Output the records. Match them exactly.

> _Data for the task_
START

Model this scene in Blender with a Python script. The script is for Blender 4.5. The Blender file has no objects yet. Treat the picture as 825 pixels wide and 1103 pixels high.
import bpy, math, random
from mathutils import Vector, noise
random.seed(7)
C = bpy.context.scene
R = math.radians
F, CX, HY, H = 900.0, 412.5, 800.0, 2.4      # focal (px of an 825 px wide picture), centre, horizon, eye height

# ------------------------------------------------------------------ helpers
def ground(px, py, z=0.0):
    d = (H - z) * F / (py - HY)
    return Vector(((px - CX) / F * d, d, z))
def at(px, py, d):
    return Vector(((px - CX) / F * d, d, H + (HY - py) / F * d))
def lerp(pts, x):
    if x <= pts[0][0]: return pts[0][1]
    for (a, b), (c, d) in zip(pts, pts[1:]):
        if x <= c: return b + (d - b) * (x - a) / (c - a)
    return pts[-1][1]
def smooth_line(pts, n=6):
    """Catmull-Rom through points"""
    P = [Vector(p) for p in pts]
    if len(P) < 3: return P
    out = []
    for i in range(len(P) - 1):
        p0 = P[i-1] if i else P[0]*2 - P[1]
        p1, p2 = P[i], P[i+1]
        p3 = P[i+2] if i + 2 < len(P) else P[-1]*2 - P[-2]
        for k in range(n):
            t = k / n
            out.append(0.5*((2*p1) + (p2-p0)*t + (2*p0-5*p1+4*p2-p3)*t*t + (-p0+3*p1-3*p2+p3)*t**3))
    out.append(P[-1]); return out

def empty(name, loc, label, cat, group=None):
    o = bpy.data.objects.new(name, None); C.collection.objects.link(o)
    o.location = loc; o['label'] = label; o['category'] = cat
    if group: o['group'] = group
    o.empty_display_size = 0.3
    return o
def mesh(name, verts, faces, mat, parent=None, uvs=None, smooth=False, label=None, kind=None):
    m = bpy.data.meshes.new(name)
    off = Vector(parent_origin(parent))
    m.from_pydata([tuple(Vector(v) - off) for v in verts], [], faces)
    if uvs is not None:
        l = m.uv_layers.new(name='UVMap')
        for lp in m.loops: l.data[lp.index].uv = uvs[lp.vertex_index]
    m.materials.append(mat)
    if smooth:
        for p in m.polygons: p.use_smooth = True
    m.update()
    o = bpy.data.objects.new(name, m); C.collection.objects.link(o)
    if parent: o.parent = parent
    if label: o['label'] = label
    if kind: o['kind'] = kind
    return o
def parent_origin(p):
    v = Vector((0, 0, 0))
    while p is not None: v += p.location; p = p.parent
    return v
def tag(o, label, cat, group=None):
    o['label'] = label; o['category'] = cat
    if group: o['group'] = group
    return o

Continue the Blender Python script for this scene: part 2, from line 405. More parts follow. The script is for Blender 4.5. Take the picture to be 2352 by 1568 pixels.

END

> _Solution_
Model this scene in Blender with a Python script. The script is for Blender 4.5. The Blender file has no objects yet. Treat the picture as 825 pixels wide and 1103 pixels high.
import bpy, math, random
from mathutils import Vector, noise
random.seed(7)
C = bpy.context.scene
R = math.radians
F, CX, HY, H = 900.0, 412.5, 800.0, 2.4      # focal (px of an 825 px wide picture), centre, horizon, eye height

# ------------------------------------------------------------------ helpers
def ground(px, py, z=0.0):
    d = (H - z) * F / (py - HY)
    return Vector(((px - CX) / F * d, d, z))
def at(px, py, d):
    return Vector(((px - CX) / F * d, d, H + (HY - py) / F * d))
def lerp(pts, x):
    if x <= pts[0][0]: return pts[0][1]
    for (a, b), (c, d) in zip(pts, pts[1:]):
        if x <= c: return b + (d - b) * (x - a) / (c - a)
    return pts[-1][1]
def smooth_line(pts, n=6):
    """Catmull-Rom through points"""
    P = [Vector(p) for p in pts]
    if len(P) < 3: return P
    out = []
    for i in range(len(P) - 1):
        p0 = P[i-1] if i else P[0]*2 - P[1]
        p1, p2 = P[i], P[i+1]
        p3 = P[i+2] if i + 2 < len(P) else P[-1]*2 - P[-2]
        for k in range(n):
            t = k / n
            out.append(0.5*((2*p1) + (p2-p0)*t + (2*p0-5*p1+4*p2-p3)*t*t + (-p0+3*p1-3*p2+p3)*t**3))
    out.append(P[-1]); return out

def empty(name, loc, label, cat, group=None):
    o = bpy.data.objects.new(name, None); C.collection.objects.link(o)
    o.location = loc; o['label'] = label; o['category'] = cat
    if group: o['group'] = group
    o.empty_display_size = 0.3
    return o
def mesh(name, verts, faces, mat, parent=None, uvs=None, smooth=False, label=None, kind=None):
    m = bpy.data.meshes.new(name)
    off = Vector(parent_origin(parent))
    m.from_pydata([tuple(Vector(v) - off) for v in verts], [], faces)
    if uvs is not None:
        l = m.uv_layers.new(name='UVMap')
        for lp in m.loops: l.data[lp.index].uv = uvs[lp.vertex_index]
    m.materials.append(mat)
    if smooth:
        for p in m.polygons: p.use_smooth = True
    m.update()
    o = bpy.data.objects.new(name, m); C.collection.objects.link(o)
    if parent: o.parent = parent
    if label: o['label'] = label
    if kind: o['kind'] = kind
    return o
def parent_origin(p):
    v = Vector((0, 0, 0))
    while p is not None: v += p.location; p = p.parent
    return v
def tag(o, label, cat, group=None):
    o['label'] = label; o['category'] = cat
    if group: o['group'] = group
    return o

Continue the Blender Python script for this scene: part 2, from line 405. More parts follow. The script is for Blender 4.5. Take the picture to be 2352 by 1568 pixels.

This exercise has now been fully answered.